Burn After Reading

Joel and Ethan Coen

BY James KeastPublished Dec 17, 2008

In Hollywood terms, Burn After Reading is an unusual hybrid, a comic tragedy starring megastars acting like idiots in an ensemble cast that puts none of them front and centre. For the Coen brothers, that's all business as usual. Burn After Reading is yet another collision of worlds - espionage and physical fitness - where desperate middle-aged losers (who happen to be played by the prettier-than-you likes of Brad Pitt, George Clooney and Tilda Swinton) find themselves enmeshed in complicated machinations that no one controls.

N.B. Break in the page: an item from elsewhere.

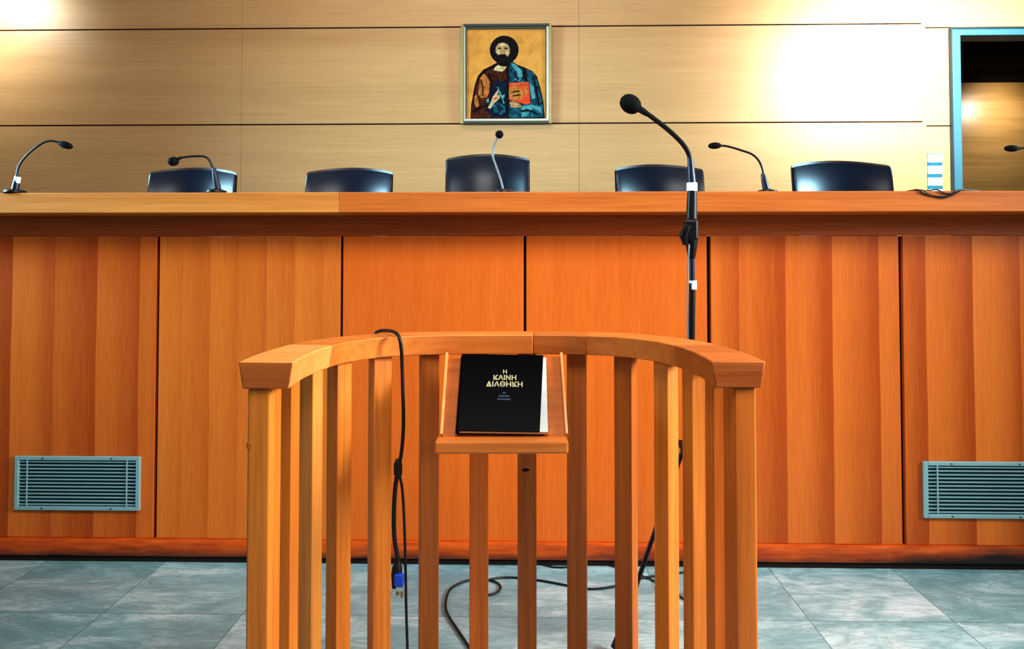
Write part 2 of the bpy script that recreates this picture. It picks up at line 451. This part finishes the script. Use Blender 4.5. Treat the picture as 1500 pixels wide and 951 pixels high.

A couple of gym-rat losers (Pitt and Francis McDormand) try to exploit a former C.I.A. analyst (John Malkovich) when they find what they think are secrets - they're actually notes for the world's most boring desk-jockey memoir. A Treasury Dept. flack (Clooney) is having an affair with the analyst's wife (Swinton). And through a series of misunderstandings and crossed wires, each takes the tiny piece of the puzzle they have and boldly ventures forth with the hubris of the ill informed. And in that way, Burn After Reading is classic Coens. As filmmakers and storytellers, they're at the top of their game, making various plot threads and missed signals flow seamlessly without ever getting lost in who's scamming whom and who's sleeping with whom. More impressively, they keep a firm hand on the shifting tone of the film, never letting Pitt's skunk stripe hair and spandex clad absurdity overwhelm the seriously tragic turns the film takes. It's not slapstick; it's not a thriller; it's not social parody; but it stirs those elements into its own gumbo. It's not the Coens at their very best but it's just the sort of palate cleanser that they seem to require (like The Man Who Wasn't There) - exercises that look like genre filmmaking but that lead the way to their next masterpiece. As usual, DVD extras are slim. Broken into three featurettes, the making-of highlights their use of Clooney as an idiot (see: Intolerable Cruelty, O Brother, Where Art Thou?) and their two-headed single brain chemistry. Sold by the studio as a slapstick farce, Burn After Reading is a more complex beast than that, one trying to distract you with skunk stripe hair before gut-punching you with an unexpected turn.